Thursuth gha [IS-NOT-ALLOWED]?

Assuming "gha" is an enclitic which modifies the verb, we have

DEATH WHERE IS-NOT-ALLOWED?

It's all conjecture of course.
 
Last edited:
While I'm scattershotting here, let's talk about...

kfaegzoukhin

...the Gvegh cultural sphere. Do YOU see some inflection going on here? 'Cuz I do:

kfaeg < Gvegh. One is the people, one is the language. So...

zoukhin means something as well. And -in or -khin feels like a nominal suffix.
 
I missed the fourth.
Then Faeng faeng looks to be the collective of pup.

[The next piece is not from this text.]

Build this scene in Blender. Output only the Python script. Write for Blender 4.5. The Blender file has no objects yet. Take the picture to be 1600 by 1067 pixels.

Word Doubling occurs in several languages outside of adjective use.
In ASL, sign doubling is a gerund form. EG: crossed fists =work; doubled, =working.
In English, it's an emphatic assertion of literalness of the repeated word, at least when common figurative is a wider subset...
In Russian and english, it's got a poetic use as an emphatic and as a pluralized - but not in common speech.

So if we are using a collective abstract form...
The balls of the puppies belong to the puppies; the fangs of the puppies belong to the pack.
Scans just as well.

Or even "the balls of any pup belong to any pup; the fangs of any pup belong to the pup's pack.

That looks more linguistically likely.

Doubling as an "_X_ _X_" = "any _X_" as an abstraction layer.
 
> In ASL, sign doubling is a gerund form.

Yes, and that would work too. (So would doubling = pluralizer or "any" abstractifier) I agree that the "any" form looks pretty good.
 
Last edited:
> In ASL, sign doubling is a gerund form.

Yes, and that would work too. (So would doubling = pluralizer or "any" abstractifier) I agree that the "any" form looks pretty good.

Being more awake, it looks to be more:
"_X_ _X_" = "Any given _X_" Where X is a noun.

Which would make "Kforzung kforzung" be "Any member of the kforzung"

Raises an ugly question - concatenation of multiple groups?

"_X_ _X_ _Y_ _Y_" or "_X_ _Y_ _X_ _Y_"
 
Being more awake, it looks to be more:
"_X_ _X_" = "Any given _X_" Where X is a noun.

Which would make "Kforzung kforzung" be "Any member of the kforzung"

Raises an ugly question - concatenation of multiple groups?

"_X_ _X_ _Y_ _Y_" or "_X_ _Y_ _X_ _Y_"

Ugly or not, it's productive, so let's ratify it.